CSA issues guidance on crypto asset regulation

Regulators seek to clarify when trading platforms are subject to legislation governing securities and derivatives

CSA issues guidance on crypto asset regulation

The Canadian Securities Administrators (CSA) have issued Staff Notice 21-327 Guidance on the Application of Securities Legislation to Entities Facilitating the Trading of Crypto Assets, which lays out situations and factors to help determine when securities legislation will apply to crypto platforms.

“The evolving landscape of the industry prompts us to clarify our regulatory framework so as to better support fintech businesses seeking to offer innovative products, services and applications in Canada ,” said Louis Morisset, CSA Chair and President and CEO of the Autorité des marchés financiers.

Referring to the consultation paper issued jointly with the Investment Industry Regulatory Organization of Canada (IIROC) last year, the notice said that a platform would be subject to securities legislation if it hosts trading of crypto assets that are securities or derivatives, or if it trades contracts or instruments that are derivatives based on crypto assets.

Platforms that facilitate the buying and selling of crypto assets, including crypto assets that are commodities, may also be subject to securities legislation. “[T]he user’s contractual right to the crypto asset may itself constitute a derivative,” the notice said. “In some jurisdictions, this right may be considered a security.”

Some platform operators maintain that because they only allow for transactions that are not in and of themselves derivatives or securities, they are not subject to securities legislation. But according to the CSA, platforms that merely provide users with a contractual right or claim to an underlying crypto asset, rather than immediately delivering the crypto asset to users following a transaction, are generally subject to securities legislation.

“[A] transaction involving a crypto asset may be subject to securities legislation if the transaction does not result in an obligation to make and take delivery of the crypto asset … immediately following the transaction,” the CSA said, noting that there is no bright-line test to determine whether a contract or instrument results in an obligation or reflects an intention to make and take immediate delivery of a crypto asset.

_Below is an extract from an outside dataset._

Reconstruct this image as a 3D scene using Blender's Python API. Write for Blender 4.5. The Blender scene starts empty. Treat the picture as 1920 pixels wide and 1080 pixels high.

“Staff will consider the terms of the contractual arrangements governing the relationship between the Platform and the user, including whether the contract or instrument creates an obligation to make immediate delivery of the crypto asset,” it added.

The notice laid out some general situations where the CSA generally will consider immediate delivery to have occurred, including if:

  • A platform immediately transfers ownership, possession, and control of a crypto asset to the user, who as a result is free to use or otherwise deal with the crypto asset; and
  • Following the transaction involving the crypto asset, the platform user is not exposed to insolvency risk (credit risk), fraud risk, performance risk or proficiency risk on the part of the platform.

“We encourage Platforms to consult with their legal counsel on the application of securities legislation and to contact their local securities regulatory authority to discuss whether securities legislation applies to their activities and, if so, the appropriate steps to comply with the requirements,” the notice said, adding that platforms operating outside Canada should consider such legislation if they have Canadian users.